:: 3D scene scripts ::
——————————

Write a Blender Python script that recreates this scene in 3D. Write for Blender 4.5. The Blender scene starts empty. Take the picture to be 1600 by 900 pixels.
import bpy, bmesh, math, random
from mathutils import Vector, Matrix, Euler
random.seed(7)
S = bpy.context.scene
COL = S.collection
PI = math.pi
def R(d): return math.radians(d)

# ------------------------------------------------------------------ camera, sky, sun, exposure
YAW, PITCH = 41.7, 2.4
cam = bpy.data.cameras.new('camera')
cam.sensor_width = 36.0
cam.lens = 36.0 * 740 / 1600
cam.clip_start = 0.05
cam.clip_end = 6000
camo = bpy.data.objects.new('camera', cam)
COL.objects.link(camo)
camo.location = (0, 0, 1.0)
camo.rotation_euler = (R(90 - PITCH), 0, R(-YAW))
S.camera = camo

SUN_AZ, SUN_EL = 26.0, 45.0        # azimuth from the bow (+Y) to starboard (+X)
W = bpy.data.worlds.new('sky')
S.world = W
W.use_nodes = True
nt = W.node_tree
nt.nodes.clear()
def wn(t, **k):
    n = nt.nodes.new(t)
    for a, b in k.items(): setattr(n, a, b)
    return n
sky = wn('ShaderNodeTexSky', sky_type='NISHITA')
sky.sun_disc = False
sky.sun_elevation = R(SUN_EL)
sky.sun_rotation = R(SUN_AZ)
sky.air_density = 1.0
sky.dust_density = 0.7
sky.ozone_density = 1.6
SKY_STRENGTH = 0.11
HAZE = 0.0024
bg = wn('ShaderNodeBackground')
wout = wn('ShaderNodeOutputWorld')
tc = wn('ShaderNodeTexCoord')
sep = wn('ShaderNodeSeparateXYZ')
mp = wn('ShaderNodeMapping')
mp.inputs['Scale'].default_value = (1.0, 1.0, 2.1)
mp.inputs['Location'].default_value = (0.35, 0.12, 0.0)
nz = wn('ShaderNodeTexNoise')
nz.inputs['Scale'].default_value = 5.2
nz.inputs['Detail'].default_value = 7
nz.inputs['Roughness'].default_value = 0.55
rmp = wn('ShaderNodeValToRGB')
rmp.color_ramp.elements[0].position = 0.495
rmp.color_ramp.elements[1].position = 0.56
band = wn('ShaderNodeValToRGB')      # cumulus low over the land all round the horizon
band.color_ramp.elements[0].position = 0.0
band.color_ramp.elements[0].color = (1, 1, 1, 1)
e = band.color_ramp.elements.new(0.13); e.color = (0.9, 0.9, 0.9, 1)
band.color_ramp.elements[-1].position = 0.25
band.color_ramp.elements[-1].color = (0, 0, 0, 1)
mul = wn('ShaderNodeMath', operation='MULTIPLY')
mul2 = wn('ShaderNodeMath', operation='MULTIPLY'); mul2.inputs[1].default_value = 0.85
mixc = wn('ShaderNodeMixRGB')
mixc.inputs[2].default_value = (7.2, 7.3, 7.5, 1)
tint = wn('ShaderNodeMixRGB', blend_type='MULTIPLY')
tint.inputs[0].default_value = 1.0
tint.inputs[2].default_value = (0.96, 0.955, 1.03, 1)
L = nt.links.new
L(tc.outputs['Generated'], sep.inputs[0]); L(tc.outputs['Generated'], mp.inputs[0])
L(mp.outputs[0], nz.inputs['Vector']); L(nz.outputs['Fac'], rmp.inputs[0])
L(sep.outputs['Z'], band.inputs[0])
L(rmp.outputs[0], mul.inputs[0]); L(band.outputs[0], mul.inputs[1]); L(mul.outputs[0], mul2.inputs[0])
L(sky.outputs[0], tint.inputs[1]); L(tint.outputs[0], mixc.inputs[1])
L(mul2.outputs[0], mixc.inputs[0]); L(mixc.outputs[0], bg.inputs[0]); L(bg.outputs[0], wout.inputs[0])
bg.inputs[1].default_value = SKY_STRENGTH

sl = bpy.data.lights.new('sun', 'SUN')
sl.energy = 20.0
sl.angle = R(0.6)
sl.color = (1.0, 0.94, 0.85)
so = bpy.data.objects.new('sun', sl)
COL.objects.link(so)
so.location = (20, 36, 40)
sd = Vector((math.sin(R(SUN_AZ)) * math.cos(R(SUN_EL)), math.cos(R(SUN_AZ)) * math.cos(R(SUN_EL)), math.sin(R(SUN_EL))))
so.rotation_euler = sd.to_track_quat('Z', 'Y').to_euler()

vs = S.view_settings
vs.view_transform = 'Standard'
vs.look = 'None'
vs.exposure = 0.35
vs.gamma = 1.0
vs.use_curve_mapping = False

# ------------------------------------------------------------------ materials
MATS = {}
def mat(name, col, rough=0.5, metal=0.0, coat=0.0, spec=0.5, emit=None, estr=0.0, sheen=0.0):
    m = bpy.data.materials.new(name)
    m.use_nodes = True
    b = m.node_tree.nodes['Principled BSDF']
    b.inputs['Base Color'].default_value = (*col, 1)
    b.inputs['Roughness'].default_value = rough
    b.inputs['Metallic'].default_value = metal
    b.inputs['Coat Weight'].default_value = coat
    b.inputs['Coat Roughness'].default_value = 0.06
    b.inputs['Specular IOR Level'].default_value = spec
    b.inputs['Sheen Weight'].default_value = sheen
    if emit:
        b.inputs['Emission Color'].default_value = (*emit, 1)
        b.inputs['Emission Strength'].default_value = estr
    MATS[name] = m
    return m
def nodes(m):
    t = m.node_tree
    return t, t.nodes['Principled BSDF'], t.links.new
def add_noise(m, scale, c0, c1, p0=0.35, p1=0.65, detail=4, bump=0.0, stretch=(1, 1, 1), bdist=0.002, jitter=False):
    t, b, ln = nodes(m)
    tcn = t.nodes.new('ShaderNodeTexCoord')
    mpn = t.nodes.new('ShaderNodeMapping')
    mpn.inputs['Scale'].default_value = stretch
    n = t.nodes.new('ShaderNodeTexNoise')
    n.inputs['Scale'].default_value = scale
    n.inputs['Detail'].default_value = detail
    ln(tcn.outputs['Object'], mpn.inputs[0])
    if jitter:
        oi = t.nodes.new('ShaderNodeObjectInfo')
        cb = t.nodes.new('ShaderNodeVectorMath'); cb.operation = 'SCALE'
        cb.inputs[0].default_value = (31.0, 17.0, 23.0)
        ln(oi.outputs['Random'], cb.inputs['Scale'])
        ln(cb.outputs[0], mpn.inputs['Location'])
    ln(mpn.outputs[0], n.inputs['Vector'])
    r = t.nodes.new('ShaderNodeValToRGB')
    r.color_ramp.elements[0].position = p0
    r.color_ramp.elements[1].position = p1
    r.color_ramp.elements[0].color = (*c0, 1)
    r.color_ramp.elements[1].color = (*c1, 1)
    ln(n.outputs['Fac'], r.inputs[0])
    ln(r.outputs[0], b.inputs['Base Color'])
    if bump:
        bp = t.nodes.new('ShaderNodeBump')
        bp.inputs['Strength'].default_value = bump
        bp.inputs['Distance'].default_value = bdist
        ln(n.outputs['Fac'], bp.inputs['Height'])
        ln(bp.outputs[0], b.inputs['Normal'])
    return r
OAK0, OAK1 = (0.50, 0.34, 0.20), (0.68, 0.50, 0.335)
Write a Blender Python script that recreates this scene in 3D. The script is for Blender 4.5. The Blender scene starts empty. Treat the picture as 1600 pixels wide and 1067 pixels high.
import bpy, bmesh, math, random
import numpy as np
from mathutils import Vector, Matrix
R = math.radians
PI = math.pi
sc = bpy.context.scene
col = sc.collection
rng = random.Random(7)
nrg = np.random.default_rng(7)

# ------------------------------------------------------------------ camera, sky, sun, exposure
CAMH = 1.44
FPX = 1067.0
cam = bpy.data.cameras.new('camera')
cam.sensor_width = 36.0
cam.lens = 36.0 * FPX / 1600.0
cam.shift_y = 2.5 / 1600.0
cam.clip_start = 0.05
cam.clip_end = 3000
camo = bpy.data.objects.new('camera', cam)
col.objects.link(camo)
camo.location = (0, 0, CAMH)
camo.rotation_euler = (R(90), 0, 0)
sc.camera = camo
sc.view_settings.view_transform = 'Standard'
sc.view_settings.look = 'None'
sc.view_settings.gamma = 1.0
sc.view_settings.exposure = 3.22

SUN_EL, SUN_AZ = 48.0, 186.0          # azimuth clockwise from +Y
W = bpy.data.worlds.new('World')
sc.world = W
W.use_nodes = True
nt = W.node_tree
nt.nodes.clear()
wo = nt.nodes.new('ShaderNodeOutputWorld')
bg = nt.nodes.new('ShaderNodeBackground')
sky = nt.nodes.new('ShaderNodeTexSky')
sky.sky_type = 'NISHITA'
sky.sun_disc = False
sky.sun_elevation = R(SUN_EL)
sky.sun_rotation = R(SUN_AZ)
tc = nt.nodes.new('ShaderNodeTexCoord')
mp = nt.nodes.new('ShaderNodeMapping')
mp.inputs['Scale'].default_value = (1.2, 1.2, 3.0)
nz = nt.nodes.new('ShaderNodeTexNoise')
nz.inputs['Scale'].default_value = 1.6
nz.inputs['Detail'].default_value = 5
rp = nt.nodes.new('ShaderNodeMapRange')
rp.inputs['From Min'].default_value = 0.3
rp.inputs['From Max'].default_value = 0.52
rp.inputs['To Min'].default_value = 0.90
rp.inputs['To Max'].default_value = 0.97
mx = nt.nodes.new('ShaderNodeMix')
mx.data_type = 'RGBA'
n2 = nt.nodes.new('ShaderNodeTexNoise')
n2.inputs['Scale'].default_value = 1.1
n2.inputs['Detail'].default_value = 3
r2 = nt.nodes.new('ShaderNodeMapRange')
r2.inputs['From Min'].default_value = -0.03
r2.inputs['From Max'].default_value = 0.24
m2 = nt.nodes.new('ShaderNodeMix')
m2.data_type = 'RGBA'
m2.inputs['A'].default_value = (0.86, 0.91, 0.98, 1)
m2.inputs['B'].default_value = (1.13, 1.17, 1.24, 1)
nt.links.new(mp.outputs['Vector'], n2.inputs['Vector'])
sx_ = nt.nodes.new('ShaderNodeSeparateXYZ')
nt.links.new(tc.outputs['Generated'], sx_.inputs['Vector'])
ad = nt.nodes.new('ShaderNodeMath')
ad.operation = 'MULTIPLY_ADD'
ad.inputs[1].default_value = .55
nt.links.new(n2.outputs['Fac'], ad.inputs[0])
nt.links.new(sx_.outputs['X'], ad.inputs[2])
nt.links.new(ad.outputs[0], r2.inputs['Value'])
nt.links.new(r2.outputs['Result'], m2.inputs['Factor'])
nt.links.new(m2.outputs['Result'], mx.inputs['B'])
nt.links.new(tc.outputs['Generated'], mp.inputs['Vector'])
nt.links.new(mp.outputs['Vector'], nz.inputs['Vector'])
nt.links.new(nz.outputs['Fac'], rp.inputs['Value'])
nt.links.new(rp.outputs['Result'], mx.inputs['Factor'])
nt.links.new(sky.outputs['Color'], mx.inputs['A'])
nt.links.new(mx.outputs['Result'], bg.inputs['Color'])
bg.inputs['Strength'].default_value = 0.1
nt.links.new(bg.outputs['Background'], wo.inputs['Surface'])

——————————

:: WRITTEN INSTRUCTION ::
Repeat exactly the lines from the one that contains "1067 pixels high." through the one that contains "sc.view_settings.exposure = 3.22", and only those.

:: TASK SOLUTION ::
Write a Blender Python script that recreates this scene in 3D. The script is for Blender 4.5. The Blender scene starts empty. Treat the picture as 1600 pixels wide and 1067 pixels high.
import bpy, bmesh, math, random
import numpy as np
from mathutils import Vector, Matrix
R = math.radians
PI = math.pi
sc = bpy.context.scene
col = sc.collection
rng = random.Random(7)
nrg = np.random.default_rng(7)

# ------------------------------------------------------------------ camera, sky, sun, exposure
CAMH = 1.44
FPX = 1067.0
cam = bpy.data.cameras.new('camera')
cam.sensor_width = 36.0
cam.lens = 36.0 * FPX / 1600.0
cam.shift_y = 2.5 / 1600.0
cam.clip_start = 0.05
cam.clip_end = 3000
camo = bpy.data.objects.new('camera', cam)
col.objects.link(camo)
camo.location = (0, 0, CAMH)
camo.rotation_euler = (R(90), 0, 0)
sc.camera = camo
sc.view_settings.view_transform = 'Standard'
sc.view_settings.look = 'None'
sc.view_settings.gamma = 1.0
sc.view_settings.exposure = 3.22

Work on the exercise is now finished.